Starting to think about trip to Carlsbad

Well, spring finally came and we have had a string of gorgeous days punctuated by a few days of torrential rains and high winds.  But I think that it won't be much longer until it starts to get hot.  And that is my clue that we need to start thinking about our annual summer trip to Carlsbad. We are planning to leave here at the end of May and spend a couple of days in Santa Fe and Sedona on our way out, arriving around the 5th of June.  We will be driving Val's new CR-V.  Yes we finally traded in the Acura.  It was still running perfectly and would probably have gone on for another 10 years at least, but Val needed a somewhat smaller car and one that she could really feel was her own.
Fort Sumter

We have not done too much this winter, but we did take a spring trip to Charleston, Beaufort, and Savannah.  Neither of us had been to those old historic cities and we loved it.  There is a lot to see and appreciate.  Charleston was a major city where the Civil War actually started at Fort Sumter.  The fort is a little bitty island in the harbor that still stands, sort of. Charleston was also the center of the slave trade prior to the civil war and there is a museum at the old Slave Mart where this all happened.  


Beaufort is a well preserved city that the Union occupied early in the war so the city was spared the destruction of many other southern cities. There have been a lot of films made in this part of the country including Forrest Gump, Prince of Tides, The Great Santini, The Big Chill and lots of others.  It was interesting to see where some famous scenes were actually filmed.


Savannah is interesting in that it is well preserved and is built around many squares.  If you think about most towns, there is a central square.  But in Savannah there is a square about every other block.  There is a lot of wrought iron like New Orleans and brick and cobblestone streets.  The much of this material was brought from England as ballast on ships and then dumped to make room for cotton, rice, tobacco etc to go back to England.  

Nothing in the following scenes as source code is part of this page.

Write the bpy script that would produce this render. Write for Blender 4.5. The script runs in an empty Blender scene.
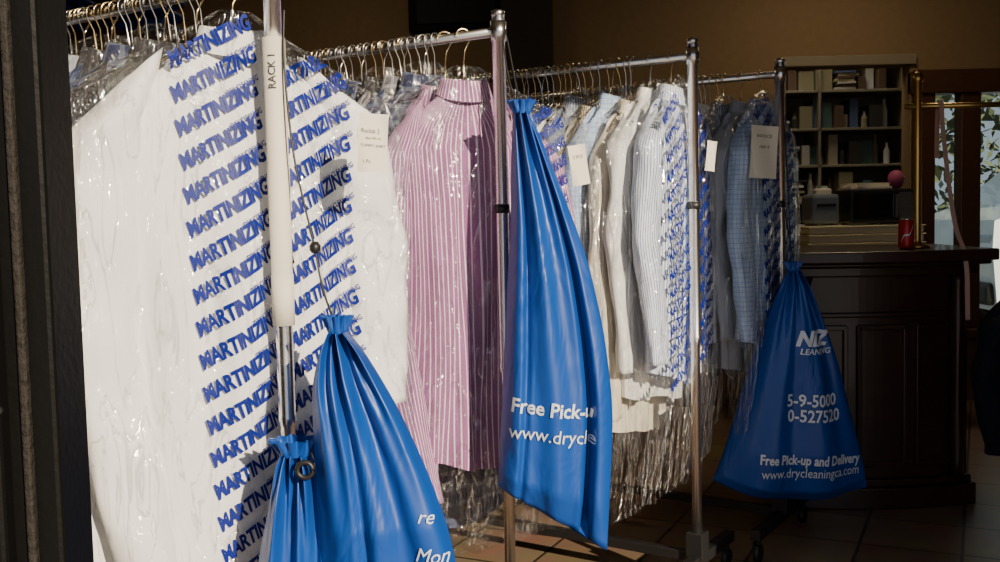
import bpy, bmesh, math, random
import numpy as np
from mathutils import Vector, Matrix
from mathutils.bvhtree import BVHTree
random.seed(4)
S=bpy.context.scene
CZ=1.186
# ------------------------------------------------------------ camera
F=1000.0
cam_d=bpy.data.cameras.new("camera"); cam_d.sensor_width=36; cam_d.lens=36*F/1000
cam=bpy.data.objects.new("camera",cam_d); S.collection.objects.link(cam)
cam.matrix_world=Matrix.Translation((0,0,CZ))@Matrix.Rotation(math.radians(90-3.78),4,'X')@Matrix.Rotation(math.radians(-1.3),4,'Z')
S.camera=cam
CM=cam.matrix_world.copy()
def at(y,px,py):
    """metric survey of the photo: world point at distance y into the shop"""
    d=CM.to_3x3()@Vector(((px-500)/F,-(py-281)/F,-1))
    return CM.translation+d*(y/d.y)
# ------------------------------------------------------------ materials
MC={}
def N(nt,t,**k):
    n=nt.nodes.new(t)
    for a,b in k.items(): setattr(n,a,b)
    return n
def newmat(name):
    m=bpy.data.materials.new(name); m.use_nodes=True
    return m,m.node_tree,m.node_tree.nodes["Principled BSDF"]
def mat(name,col,rough=.5,metal=0,bump=0,bscale=60,var=0,spec=.5,emit=None,es=0,coat=0,sheen=0):
    if name in MC: return MC[name]
    m,nt,b=newmat(name)
    b.inputs["Base Color"].default_value=(*col,1); b.inputs["Roughness"].default_value=rough
    b.inputs["Metallic"].default_value=metal; b.inputs["Specular IOR Level"].default_value=spec
    b.inputs["Coat Weight"].default_value=coat; b.inputs["Sheen Weight"].default_value=sheen
    tc=N(nt,"ShaderNodeTexCoord")
    nz=N(nt,"ShaderNodeTexNoise"); nz.inputs["Scale"].default_value=bscale; nz.inputs["Detail"].default_value=4
    nt.links.new(tc.outputs["Object"],nz.inputs["Vector"])
    if var:
        mx=N(nt,"ShaderNodeMix",data_type='RGBA'); mx.inputs[6].default_value=(*[c*(1-var) for c in col],1); mx.inputs[7].default_value=(*[min(1,c*(1+var)) for c in col],1)
        nt.links.new(nz.outputs["Fac"],mx.inputs[0]); nt.links.new(mx.outputs[2],b.inputs["Base Color"])
    if bump:
        bp=N(nt,"ShaderNodeBump"); bp.inputs["Strength"].default_value=bump; bp.inputs["Distance"].default_value=.01
        nt.links.new(nz.outputs["Fac"],bp.inputs["Height"]); nt.links.new(bp.outputs[0],b.inputs["Normal"])
    if emit: b.inputs["Emission Color"].default_value=(*emit,1); b.inputs["Emission Strength"].default_value=es
    MC[name]=m; return m
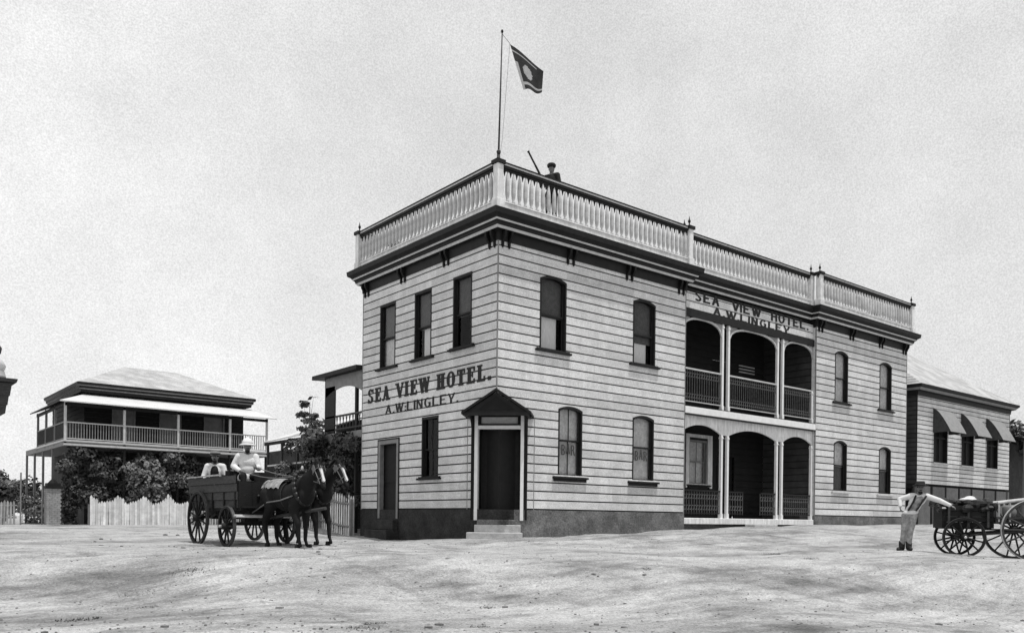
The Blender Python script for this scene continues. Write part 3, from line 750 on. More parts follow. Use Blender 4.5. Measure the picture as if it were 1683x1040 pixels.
# floors and ceilings of the verandah
mb = MB(); mb.box((A_ + .031, .0, .43), (B_ - .031, 2.28, .63)); bevel(mb.build('verandah_floor', 'white', H), .015)
mb = MB(); mb.box((A_ + .031, .18, 4.02), (B_ - .031, 2.28, 4.2)); mb.box((A_ + .031, .3, 7.9), (B_ - .031, 2.28, 7.98)); mb.build('verandah_ceiling', 'dark', H)  # ceilings coloured dark to deepen the shade of the recess
mb = MB(); mb.box((A_ - .12, -.10, 4.01), (B_ + .0, .18, 4.235)); mb.box((A_ - .10, -.12, 4.235), (B_ + .0, .18, 4.262)); 
mb = MB(); mb.box((A_ + .033, -.045, 4.01), (B_ - .033, .179, 4.235)); bevel(mb.build('floor_fascia', 'lwhite', H), .008)
mb = MB(); mb.box((A_ + .033, -.06, 3.975), (B_ - .033, .14, 4.008)); mb.box((A_ + .033, .0, 4.237), (B_ - .033, .2, 4.27)); mb.build('floor_moulding', 'dark', H)
mb = MB(); mb.box((A_ + .034, .04, 7.18), (B_ - .034, .20, 7.42)); mb.build('beam', 'dark', H)
cols = (9.74, 10.07, 12.95, 13.27)
bays = ((A_ + .034, 9.70), (10.11, 12.91), (13.31, B_ - .034))
def arch_panel(name, ztop, zspring, zcrown, th0, th1, mt, segs=18):
    for a, b in bays:
        mb = MB(); op = (a, b, 0, zcrown, zcrown - zspring)
        for i in range(segs):
            ua = a + (b - a) * i / segs; ub = a + (b - a) * (i + 1) / segs
            mb.prism([(ua, arch_z(op, ua)), (ub, arch_z(op, ub)), (ub, ztop), (ua, ztop)], lambda p, q, d: FV.p(p, q, d), th0, th1)
        mb.build(name, mt, H)
arch_panel('arched_valance', 3.974, 3.44, 3.70, -.03, .03, 'white')
for a, b in ((9.70, 10.11), (12.91, 13.31)): mb = MB(); FV.box(mb, a, b, 3.44, 3.974, -.028, .028); mb.build('valance_block', 'white', H)
# upper bays: dark open fretwork with pale curved ribs
for a, b in bays:
    mb = MB(); zc, zs = 7.14, 6.72; hwb = (b - a) / 2; c = (a + b) / 2
    pts = []
    for i in range(25):
        x = -1 + 2 * i / 24
        z = zs + (zc - zs) * (1 - abs(x) ** 2.6) ** .5
        pts.append((c + x * (hwb - .02), z))
    for (p, q) in zip(pts[:-1], pts[1:]):
        dz = .045
        mb.prism([(p[0], p[1]), (q[0], q[1]), (q[0], q[1] + dz + .03), (p[0], p[1] + dz + .03)], lambda u, v, d: FV.p(u, v, d), -.02, .03)
    fr = mb.build('arch_rib', 'light', H)
    mb = MB()
    for s_ in (-1, 1):
        for k in range(7):
            x = s_ * (1 - k * .045); z = zs + (zc - zs) * max(0, 1 - abs(x) ** 2.6) ** .5
            mb.tube(FV.p(c + x * (hwb - .03), z + .05, 0), FV.p(c + (x - s_ * .03) * (hwb - .03), 7.18, 0), .014, n=5)
    mb.build('fretwork', 'light', fr)
for u in cols + (B_ - .08,):
    for z0, z1 in ((.63, 3.44), (4.27, 7.18)):
        if u > 15 and z0 < 1: z1 = 3.44
        if u > 15 and z0 > 1: z1 = 5.5
        mb = MB(); FV.box(mb, u - .045, u + .045, z0, z1, -.045, .045); FV.box(mb, u - .06, u + .06, z1 - .12, z1 - .07, -.06, .06); FV.box(mb, u - .06, u + .06, z0, z0 + .16, -.06, .06)
        mb.build('column', 'lwhite', H)
def lace(a, b, z0, z1, rail, infill, sp=.11, lite='ironl'):
    mb = MB(); FV.box(mb, a, b, z1 - .05, z1, -.03, .03, 0); FV.box(mb, a, b, z0 + .12, z0 + .15, -.02, .02, 0)
    r_ = mb.build('railing', rail, H); mb = MB(); n = int((b - a) / sp)
    for i in range(n + 1):
        u = a + (b - a) * i / n; mb.tube(FV.p(u, z0 + .1, 0), FV.p(u, z1 - .04, 0), .011, n=5)
        if i < n:
            for zz in (z0 + .32, z1 - .22):
                for j in range(8):
                    t0 = R(45 * j); t1 = R(45 * (j + 1)); r = sp * .45; cc = u + (b - a) / n / 2
                    mb.tube(FV.p(cc + r * math.cos(t0), zz + r * 1.3 * math.sin(t0), 0), FV.p(cc + r * math.cos(t1), zz + r * 1.3 * math.sin(t1), 0), .010, n=4, caps=False)
    mb.build('iron_lace', infill, r_)
for a, b in ((A_ + .05, 9.69), (10.12, 12.9), (13.32, B_ - .13)): lace(a, b, 4.30, 5.52, 'light', 'ironl', .12)
for a, b in ((A_ + .05, 9.69), (10.12, 10.98), (12.0, 12.9), (13.32, B_ - .13)): lace(a, b, .66, 1.56, 'dark', 'ironl', .13)
mb = MB(); mb.box((10.95, -.42, .1), (12.3, .0, .44)); mb.box((10.7, -.75, .1), (11.1, -.43, .30)); bevel(mb.build('verandah_step', 'step', H), .02)
# interior blackout floors and added partitions so that windows look into dark rooms
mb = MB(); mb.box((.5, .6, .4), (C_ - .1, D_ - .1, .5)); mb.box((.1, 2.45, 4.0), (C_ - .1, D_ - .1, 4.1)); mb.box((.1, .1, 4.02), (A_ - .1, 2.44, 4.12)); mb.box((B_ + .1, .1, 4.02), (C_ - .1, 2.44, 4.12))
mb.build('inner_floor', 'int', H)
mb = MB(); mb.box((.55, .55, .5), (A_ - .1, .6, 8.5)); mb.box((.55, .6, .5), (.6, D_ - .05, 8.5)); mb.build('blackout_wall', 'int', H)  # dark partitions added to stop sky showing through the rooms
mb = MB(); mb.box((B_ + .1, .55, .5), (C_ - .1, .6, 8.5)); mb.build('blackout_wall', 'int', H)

# rear two-storey verandah of the hotel (open, dark)
mb = MB(); mb.box((0.0, D_ + .04, 3.2), (2.6, 10.1, 3.44)); mb.build('rear_verandah_floor', 'mid', H)
mb = MB(); mb.add([Vector(v) for v in ((-.25, D_ + .05, 5.42), (-.25, 10.5, 5.42), (2.8, 10.5, 5.55), (2.8, D_ + .05, 5.55), (-.25, D_ + .05, 5.56), (-.25, 10.5, 5.56), (2.8, 10.5, 5.69), (2.8, D_ + .05, 5.69))],
    [(0, 1, 2, 3), (4, 7, 6, 5), (0, 4, 5, 1), (1, 5, 6, 2), (2, 6, 7, 3), (3, 7, 4, 0)]); mb.build('rear_verandah_roof', 'dark', H)
mb = MB()
opv = (7.3, 9.9, 0, 5.02, .28)
for i in range(14):
    ua = 7.3 + 2.6 * i / 14; ub = 7.3 + 2.6 * (i + 1) / 14
    mb.prism([(ua, arch_z(opv, ua)), (ub, arch_z(opv, ub)), (ub, 5.42), (ua, 5.42)], lambda p, q, d: FL.p(p, q, d), -.05, .0)
mb.build('rear_valance', 'mid', H)
for y in (7.75, 9.95):
    for x in (.02, 2.5):
        mb = MB(); mb.box((x, y - .05, .0), (x + .1, y + .05, 5.45)); mb.build('rear_post', 'dark', H)
mb = MB(); mb.box((.0, 9.2, 3.45), (.04, 9.9, 5.1)); mb.build('lattice_screen', 'dark', H)
mb = MB()
mb.box((.0, D_ + .05, 4.0), (.06, 9.9, 4.06)); mb.box((.0, D_ + .05, 3.55), (.05, 9.9, 3.6))
for i in range(24): mb.tube((.03, D_ + .1 + i * .115, 3.5), (.03, D_ + .1 + i * .115 + (.1 if i % 2 else -.1), 4.0), .014, n=5)
mb.build('rear_railing', 'woodm', H)
def put(mb, name, mats, root, smooth=False):
    """a part built in world coordinates, parented to a thing standing at root.location"""
    o = mb.build(name, mats, root, -root.location, smooth=smooth); return o

# ------------------------------------------------------------------ flagpole and flag
fp = thing('flagpole', 'thin tall flagpole rising from the hotel corner post', 'flagpole', (-.13, -.13, 9.9))
mb = MB(); mb.lathe((0, 0, -.1), [(.09, 0), (.09, .12), (.05, .2), (.04, .32)], 10); mb.ell((0, 0, .28), (.06, .06, .06)); mb.tube((0, 0, .25), (.05, -.03, 3.42), .026, .016, 8)
mb.build('pole', 'woodm', fp, smooth=True)
mb = MB(); mb.ell((.05, -.03, 3.46), (.035, .035, .05)); mb.build('finial', 'dark', fp)
mb = MB(); mb.path([(.045, -.03, 3.4), (.21, -.17, 3.13), (.20, -.17, 3.1)], .006, 5); mb.path([(.20, -.17, 3.1), (.07, -.06, .6), (.03, 0, .1)], .004, 5); mb.build('halyard', 'woodm', fp)
# flag: quad corners in world metres, waving
c00, c10, c11, c01 = [Vector(p) for p in ((.07, -.31, 13.01), (.76, -.87, 12.33), (.74, -.84, 11.76), (.36, -.54, 11.82))]
def flag_pt(u, v):
    a = c00.lerp(c10, u); b = c00.lerp(c01, 1).lerp(c11, u); p = a.lerp(b, v)
    return p + Vector((.6, .78, 0)) * (.05 * math.sin(u * 7 + v * 3) * (u + v) * .5) + Vector((0, 0, .03 * math.sin(u * 6)))
mb = MB(); n = 28
for i in range(n):
    for j in range(n):
        u = (i + .5) / n; v = (j + .5) / n
        q = [flag_pt(i / n, j / n), flag_pt((i + 1) / n, j / n), flag_pt((i + 1) / n, (j + 1) / n), flag_pt(i / n, (j + 1) / n)]
        e = ((u - .42) / .17) ** 2 + ((v - .52) / .19) ** 2
        li = e < 1 or .83 < v < .88 or (.12 < v < .155 and u < .8) or (.0 < u < .10 and v > .35)
        mb.add(q + [p + Vector((.004, .005, 0)) for p in q], [(0, 1, 2, 3), (7, 6, 5, 4)], 1 if li else 0)
fl = mb.build('flag', ['flag', 'flagl'], None, smooth=True)
tag(fl, 'dark tapering flag with a pale oval emblem flying from the hotel flagpole', 'flag')

# ------------------------------------------------------------------ white-awninged building on the right
r2 = thing('awning_building', 'low weatherboard building on stumps with three canvas window awnings', 'building', (23.3, 0, .55))
F2 = Face((23.3, 0, 0), (1, 0, 0), (0, -1, 0)); F2s = Face((23.3, 0, 0), (0, 1, 0), (-1, 0, 0))
ops2 = [(1.55, 2.9, 3.3, 5.62, 0), (4.35, 5.65, 3.3, 5.62, 0), (7.1, 8.4, 3.3, 5.62, 0)]
mb = MB(); boards(mb, F2, 0, 9.8, 2.28, 6.2, .2, .036, ops2, seed=21); put(mb, 'wall', ['board', 'gap'], r2)
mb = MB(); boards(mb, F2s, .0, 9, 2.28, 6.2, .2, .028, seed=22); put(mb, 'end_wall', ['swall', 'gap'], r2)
mb = MB(); mb.box((23.27, -.03, 2.28), (23.3, 0, 6.2)); mb.box((33.1, -.03, 2.28), (33.13, 9, 6.2)); mb.box((23.3, 9, 2.28), (33.1, 9.03, 6.2)); put(mb, 'corner_trim', 'dark', r2)
mb = MB(); sweep(mb, [(23.3, 9), (23.3, 0), (33.1, 0), (33.1, 9)], [(0, 6.15), (.06, 6.15), (.08, 6.33), (.22, 6.36), (.3, 6.46), (.36, 6.5), (.38, 6.6), (.0, 6.64)], [0, 0, 0, 1, 0, 0, 0]); put(mb, 'eaves', ['dark', 'mid'], r2)
mb = MB(); a = [(22.95, -.35, 6.61), (33.45, -.35, 6.61), (33.45, 9.35, 6.61), (22.95, 9.35, 6.61), (25.6, 3.6, 9.3), (29.6, 3.6, 9.3)]
mb.add(a, [(0, 1, 5, 4), (1, 2, 5), (2, 3, 4, 5), (3, 0, 4)]); put(mb, 'roof', 'roofg', r2)
mb = MB(); mb.box((23.32, .1, 2.1), (33.08, 8.9, 2.27)); put(mb, 'floor', 'int', r2)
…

Before we came home we went to Charlotte, NC to see the Kings Mountain battlefield that was the site of a major revolutionary war battle where Val ancestors fought to defeat the British.  At the time the war in the north was at a stalemate, and the British were beginning to look to taking over the south.  They occupied a ridge on the SC and NC border called Kings Mountain.  The colonists who volunteered to fight were mountain men who crossed the Appalachian chain.  They used guerrilla tactics to soundly defeat the British and this changed the momentum of the war.  It was said to be the turning point.